Gli agguati in Germania, ora l'attacco a Fico: l’irruzione della violenza nella campagna elettorale per le Elezioni Europee
Gli effetti sull'opinione pubblica, le accuse della politica: l’attentato al premier populista slovacco Robert Fico, una delle colonne del filo-putinismo nell’Ue, fa compiere una pericolosa torsione alla partita elettorale, introducendovi la variante della violenza
La campagna per le elezioni europee entra nella sua fase finale segnata da una successione di coup de théâtre che potrebbero impattare significativamente sia sul risultato del voto che sui suoi sviluppi. L’attentato al premier populista slovacco Robert Fico, una delle colonne del filo-putinismo nell’Unione europea, fa compiere un’altra, pericolosa torsione alla partita elettorale, introducendovi la variante della violenza. Giustamente, da tutta l’Europa e da ogni parte politica si levano forti voci di condanna dell’attacco.

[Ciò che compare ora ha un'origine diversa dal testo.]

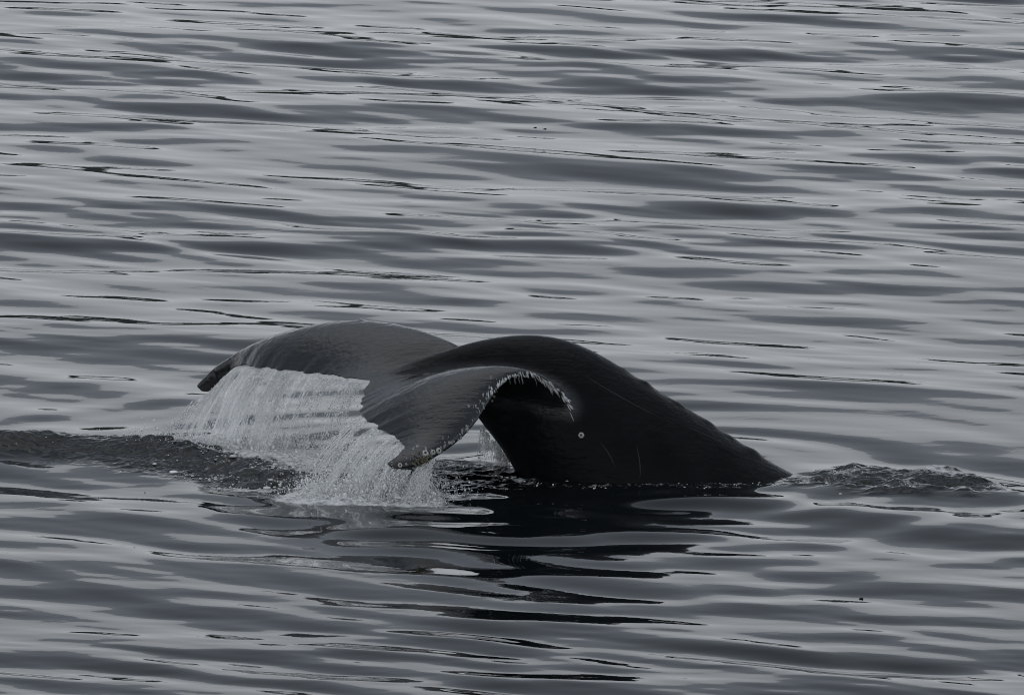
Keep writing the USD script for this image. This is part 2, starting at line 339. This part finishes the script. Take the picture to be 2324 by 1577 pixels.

Quella slovacca è una svolta clamorosa e grave, poiché la vittima è un capo di governo che ora lotta tra la vita e la morte. A Bratislava, gli esponenti della maggioranza accusano l’opposizione e i media di aver aizzato l’opinione pubblica, criticando i piani illiberali del premier, creando un contesto favorevole all’attentato. Ma è difficile non condividere le loro proteste contro il progetto di Fico di smantellare nella sua attuale struttura la televisione pubblica, sostituendola con un’agenzia sotto il diretto controllo governativo.
Purtroppo, il dramma slovacco non è il primo a funestare il voto europeo. Nei giorni scorsi, infatti, una serie di brutali atti di violenza sono stati perpetrati anche in Germania: contro Matthias Ecke, capolista socialdemocratico in Sassonia, finito in ospedale con una prognosi di parecchi giorni. Contro il borgomastro verde di Essen, circondato dopo un comizio da un gruppo che poi lo ha picchiato. E ancora contro militanti dei Grünen, presi a colpi di bastone mentre affiggevano manifesti a Lipsia, Chemnitz e Zwickau. Al punto da far ipotizzare l’esistenza di un piano deliberato, che punta a far salire la tensione e spargere paura, colpire un pugno di democratici per intimidirne centinaia. Sospettato numero uno: AfD, il partito di estrema destra, il solo a non deplorare senza ambiguità gli attacchi, mentre uno dei suoi leader, Björn Höcke, sorride soddisfatto di fronte alla condanna a pagare 13 mila euro per aver usato nei suoi discorsi una parola d’ordine nazista: «Alles für Deutschland», già grido di battaglia delle SA hitleriane.
Ma se queste sterzate sono interne all’Unione, ce n’è già stata un’altra esterna e non meno rilevante per la dinamica della campagna elettorale. Parliamo dell’ulteriore avanzata delle truppe russe in Ucraina, dove l’esercito invasore nelle ultime settimane ha conquistato più di 100 chilometri quadrati di territorio, facendo aumentare i timori sulla capacità di tenuta complessiva delle forze di Kiev.
Questo preoccupante sviluppo spinge già alcuni leader europei a rivedere le loro priorità: Charles Michel, liberale, presidente uscente del Consiglio europeo, ha detto nei giorni scorsi che la vera discriminante delle alleanze future in Europa sarà quella di essere pro o contro il sostegno all’Ucraina e quindi pro o contro Putin. La sua dichiarazione è stata interpretata come un’apertura alle forze di destra conservatrici, in linea con quella (più sfumata) fatta da Ursula von der Leyen. Ma siccome accade di rado che Michel parli senza l’assenso di Emmanuel Macron, suo protettore politico, forse siamo di fronte a un rimescolamento. E se poi registriamo la cronaca, ieri si è conclusa all’Aja la lunga trattativa, che ha portato alla coalizione tra l’estrema destra di Geert Wilders, i liberali dell’ex premier Mark Rutte, i centristi e il partito degli agricoltori, la prima del suo genere in Olanda.
Tornando all’attentato a Robert Fico, è difficile dire quali effetti produrrà sull’opinione pubblica slovacca ed europea. A Bratislava probabilmente favorirà lo Smer, il partito del premier. Negli altri Paesi europei potrebbe offrire qualche argomento a destra. Purtroppo, però, come mostra la Germania, l’irruzione della violenza in questa campagna elettorale è un vulnus che rischia di danneggiarci tutti.